A condição humana refulge nesse homem que enfrenta o seu duplo, estando Javier Marías a refazer o cenário já experimentado por autores como Saramago (O Homem Duplicado) ou Dostoievski (O duplo). Mesmo num mundo em que se procura a unidade, a ausência de individualidade atinge e transtorna, daí os esforços para a distância e para a diferença, mesmo que isso implique o colapso profissional, pessoal ou mental.
Noutro conto, a fotografia é um vício que prova o amor: pode amar-se sem uma máquina fotográfica, sem o desejo obtuso de se cristalizar a imagem da coisa amada? Uma das personagens responde: “Você adora a sua mulher? Não me faça rir. Você nem sequer tem uma câmara. Não a quer recordar verdadeiramente, tal como foi, se a perder. Não quer voltar a vê-la quando já não a puder ver.”

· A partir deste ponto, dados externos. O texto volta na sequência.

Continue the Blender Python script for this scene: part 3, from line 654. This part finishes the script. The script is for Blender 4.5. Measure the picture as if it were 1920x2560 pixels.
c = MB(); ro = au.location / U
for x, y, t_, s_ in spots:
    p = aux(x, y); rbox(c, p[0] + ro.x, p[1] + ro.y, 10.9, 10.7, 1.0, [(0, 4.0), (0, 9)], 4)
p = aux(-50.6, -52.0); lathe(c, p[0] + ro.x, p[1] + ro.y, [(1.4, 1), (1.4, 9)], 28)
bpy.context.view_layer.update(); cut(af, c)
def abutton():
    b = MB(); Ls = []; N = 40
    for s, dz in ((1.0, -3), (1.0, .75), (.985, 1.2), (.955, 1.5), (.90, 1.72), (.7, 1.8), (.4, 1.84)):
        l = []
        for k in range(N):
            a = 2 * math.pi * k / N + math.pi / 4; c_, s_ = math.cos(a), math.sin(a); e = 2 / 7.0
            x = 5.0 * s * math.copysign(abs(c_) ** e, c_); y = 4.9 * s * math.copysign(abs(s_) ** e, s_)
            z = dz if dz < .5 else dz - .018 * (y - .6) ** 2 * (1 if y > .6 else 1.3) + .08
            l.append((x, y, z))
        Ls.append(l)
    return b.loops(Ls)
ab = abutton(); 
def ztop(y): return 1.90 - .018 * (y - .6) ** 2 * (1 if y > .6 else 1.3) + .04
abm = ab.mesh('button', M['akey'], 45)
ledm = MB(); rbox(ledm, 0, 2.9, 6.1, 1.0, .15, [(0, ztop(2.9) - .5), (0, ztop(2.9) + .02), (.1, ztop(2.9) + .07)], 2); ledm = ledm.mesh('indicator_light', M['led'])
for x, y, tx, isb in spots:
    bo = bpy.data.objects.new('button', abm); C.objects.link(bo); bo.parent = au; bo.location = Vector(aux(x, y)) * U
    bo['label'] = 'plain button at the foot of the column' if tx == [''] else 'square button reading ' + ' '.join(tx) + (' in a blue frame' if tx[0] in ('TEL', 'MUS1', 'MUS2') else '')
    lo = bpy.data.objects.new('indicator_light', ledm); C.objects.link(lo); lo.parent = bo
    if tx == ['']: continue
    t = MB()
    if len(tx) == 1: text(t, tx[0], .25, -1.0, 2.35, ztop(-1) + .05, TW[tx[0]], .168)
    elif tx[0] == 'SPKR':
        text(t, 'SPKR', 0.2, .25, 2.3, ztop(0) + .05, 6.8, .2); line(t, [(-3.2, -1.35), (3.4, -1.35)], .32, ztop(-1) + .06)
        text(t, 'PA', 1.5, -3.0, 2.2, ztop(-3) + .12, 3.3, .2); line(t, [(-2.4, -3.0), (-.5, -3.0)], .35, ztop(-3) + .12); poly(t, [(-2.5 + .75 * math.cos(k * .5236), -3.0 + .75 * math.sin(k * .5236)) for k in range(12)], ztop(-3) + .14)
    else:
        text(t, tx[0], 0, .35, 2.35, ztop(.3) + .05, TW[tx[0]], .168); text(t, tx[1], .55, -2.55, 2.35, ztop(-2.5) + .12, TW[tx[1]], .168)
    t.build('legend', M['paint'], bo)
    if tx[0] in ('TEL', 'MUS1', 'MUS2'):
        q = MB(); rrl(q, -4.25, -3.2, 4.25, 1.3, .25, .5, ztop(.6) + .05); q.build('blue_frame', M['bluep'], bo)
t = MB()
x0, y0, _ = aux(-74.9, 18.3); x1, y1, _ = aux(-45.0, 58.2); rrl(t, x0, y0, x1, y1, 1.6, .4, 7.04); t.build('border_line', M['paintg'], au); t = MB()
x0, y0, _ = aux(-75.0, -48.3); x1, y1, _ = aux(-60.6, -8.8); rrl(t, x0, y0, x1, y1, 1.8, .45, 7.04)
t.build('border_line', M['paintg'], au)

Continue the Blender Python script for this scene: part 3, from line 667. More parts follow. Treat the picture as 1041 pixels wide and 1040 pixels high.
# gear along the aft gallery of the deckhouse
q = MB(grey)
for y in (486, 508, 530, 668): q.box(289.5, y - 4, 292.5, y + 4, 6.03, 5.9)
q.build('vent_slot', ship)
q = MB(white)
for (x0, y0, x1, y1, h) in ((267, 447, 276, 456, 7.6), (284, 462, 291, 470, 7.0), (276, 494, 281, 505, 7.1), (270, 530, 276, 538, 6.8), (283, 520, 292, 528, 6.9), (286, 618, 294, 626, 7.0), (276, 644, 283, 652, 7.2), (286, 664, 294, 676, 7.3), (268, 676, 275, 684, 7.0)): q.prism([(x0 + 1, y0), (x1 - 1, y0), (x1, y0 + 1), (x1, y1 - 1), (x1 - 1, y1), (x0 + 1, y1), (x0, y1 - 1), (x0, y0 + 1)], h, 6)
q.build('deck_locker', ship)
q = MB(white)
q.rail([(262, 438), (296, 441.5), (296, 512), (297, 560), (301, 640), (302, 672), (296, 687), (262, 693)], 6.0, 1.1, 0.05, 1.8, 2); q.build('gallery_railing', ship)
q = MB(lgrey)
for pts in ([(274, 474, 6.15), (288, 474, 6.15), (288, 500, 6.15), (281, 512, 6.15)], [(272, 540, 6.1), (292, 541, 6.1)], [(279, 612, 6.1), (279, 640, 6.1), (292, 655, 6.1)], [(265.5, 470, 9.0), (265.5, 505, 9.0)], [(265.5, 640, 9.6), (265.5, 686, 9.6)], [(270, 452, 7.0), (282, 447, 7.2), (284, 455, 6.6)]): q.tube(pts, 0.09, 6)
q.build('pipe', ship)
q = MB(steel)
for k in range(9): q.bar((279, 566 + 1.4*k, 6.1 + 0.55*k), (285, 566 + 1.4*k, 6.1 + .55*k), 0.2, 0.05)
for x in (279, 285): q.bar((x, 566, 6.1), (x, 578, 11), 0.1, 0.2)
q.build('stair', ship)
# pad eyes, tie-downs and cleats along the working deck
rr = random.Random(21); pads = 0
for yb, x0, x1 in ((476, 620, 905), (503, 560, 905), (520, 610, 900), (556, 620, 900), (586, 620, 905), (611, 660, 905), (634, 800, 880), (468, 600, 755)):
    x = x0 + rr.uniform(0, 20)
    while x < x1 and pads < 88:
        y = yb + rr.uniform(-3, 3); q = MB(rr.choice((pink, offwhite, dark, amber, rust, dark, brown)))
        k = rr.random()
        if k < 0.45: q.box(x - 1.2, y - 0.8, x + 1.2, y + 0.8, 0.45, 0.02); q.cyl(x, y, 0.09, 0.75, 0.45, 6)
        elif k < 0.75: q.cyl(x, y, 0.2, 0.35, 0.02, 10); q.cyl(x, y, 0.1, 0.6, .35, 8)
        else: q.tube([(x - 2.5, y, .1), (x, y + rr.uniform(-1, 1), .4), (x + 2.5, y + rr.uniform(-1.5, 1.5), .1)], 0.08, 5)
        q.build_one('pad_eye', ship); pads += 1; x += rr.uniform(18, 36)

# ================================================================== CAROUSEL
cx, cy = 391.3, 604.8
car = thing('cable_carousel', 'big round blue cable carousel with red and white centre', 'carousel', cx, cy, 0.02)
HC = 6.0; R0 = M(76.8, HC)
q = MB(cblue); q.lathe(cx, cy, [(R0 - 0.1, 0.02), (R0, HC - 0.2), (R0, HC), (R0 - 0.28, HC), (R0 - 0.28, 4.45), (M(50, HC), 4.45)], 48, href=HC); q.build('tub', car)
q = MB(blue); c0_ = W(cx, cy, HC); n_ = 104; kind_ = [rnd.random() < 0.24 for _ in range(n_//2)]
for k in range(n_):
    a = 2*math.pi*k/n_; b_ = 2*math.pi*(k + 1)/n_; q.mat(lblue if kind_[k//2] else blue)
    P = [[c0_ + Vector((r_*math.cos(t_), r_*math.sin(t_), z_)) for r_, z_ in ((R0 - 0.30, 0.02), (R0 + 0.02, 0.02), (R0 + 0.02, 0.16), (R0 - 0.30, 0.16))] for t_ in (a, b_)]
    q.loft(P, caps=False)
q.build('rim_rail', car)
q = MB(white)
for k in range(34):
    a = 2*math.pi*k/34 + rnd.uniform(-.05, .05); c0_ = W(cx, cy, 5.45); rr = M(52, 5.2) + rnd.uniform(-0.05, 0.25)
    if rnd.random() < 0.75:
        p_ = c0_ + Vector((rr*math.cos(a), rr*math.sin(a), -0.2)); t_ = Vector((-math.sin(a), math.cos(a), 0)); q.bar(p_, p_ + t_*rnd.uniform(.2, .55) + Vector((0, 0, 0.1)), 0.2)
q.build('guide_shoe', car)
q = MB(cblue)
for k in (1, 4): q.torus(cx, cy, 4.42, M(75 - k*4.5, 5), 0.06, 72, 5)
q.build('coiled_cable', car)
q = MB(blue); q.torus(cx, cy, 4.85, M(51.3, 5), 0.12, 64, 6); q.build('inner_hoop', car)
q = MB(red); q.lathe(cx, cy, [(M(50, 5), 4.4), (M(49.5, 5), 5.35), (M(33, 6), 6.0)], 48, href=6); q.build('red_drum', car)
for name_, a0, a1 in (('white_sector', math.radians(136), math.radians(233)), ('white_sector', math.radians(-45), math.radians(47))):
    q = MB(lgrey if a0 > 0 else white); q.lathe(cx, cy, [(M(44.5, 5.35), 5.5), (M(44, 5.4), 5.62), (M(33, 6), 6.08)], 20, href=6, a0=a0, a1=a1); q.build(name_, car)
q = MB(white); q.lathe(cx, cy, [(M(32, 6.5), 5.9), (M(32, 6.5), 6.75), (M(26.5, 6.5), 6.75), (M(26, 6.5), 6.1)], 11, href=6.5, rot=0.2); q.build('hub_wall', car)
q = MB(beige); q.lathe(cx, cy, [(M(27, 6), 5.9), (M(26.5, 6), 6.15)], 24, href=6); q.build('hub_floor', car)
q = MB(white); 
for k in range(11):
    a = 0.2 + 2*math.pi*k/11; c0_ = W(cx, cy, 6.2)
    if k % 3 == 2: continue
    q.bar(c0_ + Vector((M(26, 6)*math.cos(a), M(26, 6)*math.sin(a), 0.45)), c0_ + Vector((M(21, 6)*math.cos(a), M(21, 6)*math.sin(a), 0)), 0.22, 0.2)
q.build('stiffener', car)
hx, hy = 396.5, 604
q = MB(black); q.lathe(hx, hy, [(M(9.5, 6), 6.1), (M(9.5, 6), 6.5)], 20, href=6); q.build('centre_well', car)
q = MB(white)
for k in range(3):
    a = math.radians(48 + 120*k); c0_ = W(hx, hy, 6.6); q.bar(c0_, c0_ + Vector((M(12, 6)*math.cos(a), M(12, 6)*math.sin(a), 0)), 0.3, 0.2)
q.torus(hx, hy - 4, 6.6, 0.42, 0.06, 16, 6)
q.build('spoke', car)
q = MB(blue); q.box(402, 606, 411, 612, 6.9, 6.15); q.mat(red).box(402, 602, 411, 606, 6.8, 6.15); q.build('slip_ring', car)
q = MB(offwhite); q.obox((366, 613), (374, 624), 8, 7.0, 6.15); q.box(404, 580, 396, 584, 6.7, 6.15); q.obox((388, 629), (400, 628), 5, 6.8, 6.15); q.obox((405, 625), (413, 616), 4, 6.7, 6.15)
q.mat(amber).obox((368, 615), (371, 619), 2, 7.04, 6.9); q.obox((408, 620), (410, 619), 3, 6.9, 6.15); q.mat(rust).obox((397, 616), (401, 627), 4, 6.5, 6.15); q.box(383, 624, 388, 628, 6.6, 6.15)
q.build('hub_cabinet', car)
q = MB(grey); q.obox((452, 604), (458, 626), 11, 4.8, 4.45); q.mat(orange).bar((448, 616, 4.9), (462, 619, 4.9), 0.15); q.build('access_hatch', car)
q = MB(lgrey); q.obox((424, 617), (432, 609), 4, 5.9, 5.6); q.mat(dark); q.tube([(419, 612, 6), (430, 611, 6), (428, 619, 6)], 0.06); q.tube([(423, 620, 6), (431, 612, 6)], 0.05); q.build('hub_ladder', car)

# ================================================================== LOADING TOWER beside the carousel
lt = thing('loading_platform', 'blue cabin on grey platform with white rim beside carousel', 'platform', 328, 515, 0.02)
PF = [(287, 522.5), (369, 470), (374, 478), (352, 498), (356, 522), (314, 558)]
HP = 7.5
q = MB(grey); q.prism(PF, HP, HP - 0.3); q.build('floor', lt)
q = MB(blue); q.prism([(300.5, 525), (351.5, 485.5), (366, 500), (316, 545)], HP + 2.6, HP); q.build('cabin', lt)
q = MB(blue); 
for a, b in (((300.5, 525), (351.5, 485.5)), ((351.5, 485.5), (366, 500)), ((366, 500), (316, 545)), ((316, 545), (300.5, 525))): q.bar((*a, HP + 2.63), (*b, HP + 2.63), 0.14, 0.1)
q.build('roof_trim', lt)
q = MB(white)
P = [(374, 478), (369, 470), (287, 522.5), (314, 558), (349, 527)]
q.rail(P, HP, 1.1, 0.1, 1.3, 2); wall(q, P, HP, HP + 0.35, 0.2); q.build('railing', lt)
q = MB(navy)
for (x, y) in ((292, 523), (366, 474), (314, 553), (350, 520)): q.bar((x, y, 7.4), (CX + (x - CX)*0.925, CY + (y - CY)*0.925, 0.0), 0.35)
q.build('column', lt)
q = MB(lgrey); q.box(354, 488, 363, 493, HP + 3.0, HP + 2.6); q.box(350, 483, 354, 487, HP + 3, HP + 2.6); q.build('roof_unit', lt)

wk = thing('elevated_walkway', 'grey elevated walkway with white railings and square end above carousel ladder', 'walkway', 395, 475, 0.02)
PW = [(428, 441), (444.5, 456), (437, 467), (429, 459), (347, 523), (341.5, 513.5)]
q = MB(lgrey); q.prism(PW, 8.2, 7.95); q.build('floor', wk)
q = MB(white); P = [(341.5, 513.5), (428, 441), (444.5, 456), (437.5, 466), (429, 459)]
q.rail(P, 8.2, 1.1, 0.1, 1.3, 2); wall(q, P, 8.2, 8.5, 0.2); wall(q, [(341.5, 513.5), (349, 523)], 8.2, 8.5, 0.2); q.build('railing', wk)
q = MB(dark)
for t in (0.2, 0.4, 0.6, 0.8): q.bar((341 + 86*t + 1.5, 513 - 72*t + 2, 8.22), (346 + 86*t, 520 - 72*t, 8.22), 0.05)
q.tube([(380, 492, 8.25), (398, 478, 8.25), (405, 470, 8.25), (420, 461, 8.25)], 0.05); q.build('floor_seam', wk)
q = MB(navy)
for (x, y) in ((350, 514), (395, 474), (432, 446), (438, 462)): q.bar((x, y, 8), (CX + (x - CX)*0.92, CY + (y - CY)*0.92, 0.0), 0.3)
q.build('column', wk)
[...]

E então atinge-se a inquietação a la Marías: um cenário à partida idílico que leva com a sombra, e o tormento, da sua efemeridade. Pelo meio, um amor louco, e louco no sentido de doentio: o homem que amava a mulher desde antes de ser mulher, que esperou por ela como um estóico, ou um obcecado, que viveu o seu tempo e o tempo dela em simultâneo, que contrapôs às décadas que os separavam um afluir de referências, e uma “adoração imutável” que, mais do que arcabouço cardíaco, é um perigo iminente: o homem sabe que acabará por matá-la. Marías enfrenta ainda os despojos que a vida de alguém deixa quando já deixou de ser vida: os espaços maculados pela ausência, a tristeza de tudo continuar igual quando alguém já não existe, a afronta ao ego que é a irrevogável passagem do tempo e a regeneração da vida, o reaproveitamento de espaços e esses espaços como depositários do tempo.
Os contos são não apenas hipóteses de situações ou de vida, mas confrontos morais permanentes. Não há situação em que não se sinta a angústia de uma decisão, e é isso que o leitor encara, tentando formular uma hipótese ao mesmo tempo que é engolido no drama das personagens. Assim sendo, fica claro que a inquietação de Marías é dos maiores tesouros da literatura contemporânea."